Your task is to write out the complete listing exactly as it is shown.

▬▬▬▬▬▬

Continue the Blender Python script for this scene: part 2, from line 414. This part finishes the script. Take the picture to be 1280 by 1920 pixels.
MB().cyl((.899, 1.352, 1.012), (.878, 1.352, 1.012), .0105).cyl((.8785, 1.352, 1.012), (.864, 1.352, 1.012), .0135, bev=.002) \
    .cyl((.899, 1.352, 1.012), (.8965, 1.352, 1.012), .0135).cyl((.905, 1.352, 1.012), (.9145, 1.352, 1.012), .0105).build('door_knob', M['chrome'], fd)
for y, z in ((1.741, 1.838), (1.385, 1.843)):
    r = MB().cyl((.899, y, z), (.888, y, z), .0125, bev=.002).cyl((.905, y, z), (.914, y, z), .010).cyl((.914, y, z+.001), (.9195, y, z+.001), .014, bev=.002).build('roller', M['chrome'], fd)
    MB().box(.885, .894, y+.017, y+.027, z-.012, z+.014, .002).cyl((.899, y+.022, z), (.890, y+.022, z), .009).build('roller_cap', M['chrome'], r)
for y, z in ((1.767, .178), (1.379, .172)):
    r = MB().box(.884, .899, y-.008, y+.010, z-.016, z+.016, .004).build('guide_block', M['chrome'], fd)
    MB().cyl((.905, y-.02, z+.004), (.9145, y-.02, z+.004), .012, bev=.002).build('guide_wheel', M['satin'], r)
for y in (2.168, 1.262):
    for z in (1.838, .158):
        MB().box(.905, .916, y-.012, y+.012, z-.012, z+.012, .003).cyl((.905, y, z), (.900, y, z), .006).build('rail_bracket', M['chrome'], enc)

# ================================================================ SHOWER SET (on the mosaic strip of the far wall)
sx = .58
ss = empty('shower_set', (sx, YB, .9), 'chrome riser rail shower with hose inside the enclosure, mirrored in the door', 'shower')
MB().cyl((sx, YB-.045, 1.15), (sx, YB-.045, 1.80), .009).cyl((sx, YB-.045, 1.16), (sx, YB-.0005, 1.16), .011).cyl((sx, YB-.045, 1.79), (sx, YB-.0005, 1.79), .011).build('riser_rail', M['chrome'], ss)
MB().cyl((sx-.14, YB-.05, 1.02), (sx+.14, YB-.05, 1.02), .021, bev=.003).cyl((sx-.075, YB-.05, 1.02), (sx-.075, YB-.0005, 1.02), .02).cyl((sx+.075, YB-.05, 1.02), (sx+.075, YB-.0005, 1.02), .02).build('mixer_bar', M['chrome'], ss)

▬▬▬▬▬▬

:: CORRECT OUTPUT ::
Continue the Blender Python script for this scene: part 2, from line 414. This part finishes the script. Take the picture to be 1280 by 1920 pixels.
MB().cyl((.899, 1.352, 1.012), (.878, 1.352, 1.012), .0105).cyl((.8785, 1.352, 1.012), (.864, 1.352, 1.012), .0135, bev=.002) \
    .cyl((.899, 1.352, 1.012), (.8965, 1.352, 1.012), .0135).cyl((.905, 1.352, 1.012), (.9145, 1.352, 1.012), .0105).build('door_knob', M['chrome'], fd)
for y, z in ((1.741, 1.838), (1.385, 1.843)):
    r = MB().cyl((.899, y, z), (.888, y, z), .0125, bev=.002).cyl((.905, y, z), (.914, y, z), .010).cyl((.914, y, z+.001), (.9195, y, z+.001), .014, bev=.002).build('roller', M['chrome'], fd)
    MB().box(.885, .894, y+.017, y+.027, z-.012, z+.014, .002).cyl((.899, y+.022, z), (.890, y+.022, z), .009).build('roller_cap', M['chrome'], r)
for y, z in ((1.767, .178), (1.379, .172)):
    r = MB().box(.884, .899, y-.008, y+.010, z-.016, z+.016, .004).build('guide_block', M['chrome'], fd)
    MB().cyl((.905, y-.02, z+.004), (.9145, y-.02, z+.004), .012, bev=.002).build('guide_wheel', M['satin'], r)
for y in (2.168, 1.262):
    for z in (1.838, .158):
        MB().box(.905, .916, y-.012, y+.012, z-.012, z+.012, .003).cyl((.905, y, z), (.900, y, z), .006).build('rail_bracket', M['chrome'], enc)

# ================================================================ SHOWER SET (on the mosaic strip of the far wall)
sx = .58
ss = empty('shower_set', (sx, YB, .9), 'chrome riser rail shower with hose inside the enclosure, mirrored in the door', 'shower')
MB().cyl((sx, YB-.045, 1.15), (sx, YB-.045, 1.80), .009).cyl((sx, YB-.045, 1.16), (sx, YB-.0005, 1.16), .011).cyl((sx, YB-.045, 1.79), (sx, YB-.0005, 1.79), .011).build('riser_rail', M['chrome'], ss)
MB().cyl((sx-.14, YB-.05, 1.02), (sx+.14, YB-.05, 1.02), .021, bev=.003).cyl((sx-.075, YB-.05, 1.02), (sx-.075, YB-.0005, 1.02), .02).cyl((sx+.075, YB-.05, 1.02), (sx+.075, YB-.0005, 1.02), .02).build('mixer_bar', M['chrome'], ss)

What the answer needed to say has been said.